I told her "I'd rather be poor and in love than hating myself and rich. Money can't buy long term happiness. You're shallow." 

She says "Oh please, you're still young you don't know anything. Look at me and your uncle, we're dealing fine with our finances."

Now normally if this conversation had happened ten years ago, I would have let it go but I'm here in my early adulthood in a completely different world as to when she grew up and this frustrates me. There are so many people out there on their deathbeds regretting the fact that they didn't live their life the way they wanted to but rather the way that others had expected them to. I've already broken the social norm for an Asian by being horrifically appalling at math so why stop there?

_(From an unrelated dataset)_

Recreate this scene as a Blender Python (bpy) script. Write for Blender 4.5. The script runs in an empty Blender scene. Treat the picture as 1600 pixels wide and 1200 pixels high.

Fair enough there are some aspects as to why money and career is important. But it seems as the older generations don't know a thing about life balance. This conversation with my aunt ended last night with me saying this to her:

"I never said I would date a low life. I'm looking for a partner who is strong minded, who's intelligent because he understands why he's made his life choices. A person who has a willingness to work hard in times of distress and who doesn't mind a challenge. I wouldn't careless if he doesn't have a degree because in this changing world, no employee is looking for a piece of paper that says you're qualified anymore, they're looking for experience and hard workers and adaptability. So excuse me if my choices offend you, or my parents but in the end I am not going to do it to make you happy, I'm doing it for myself."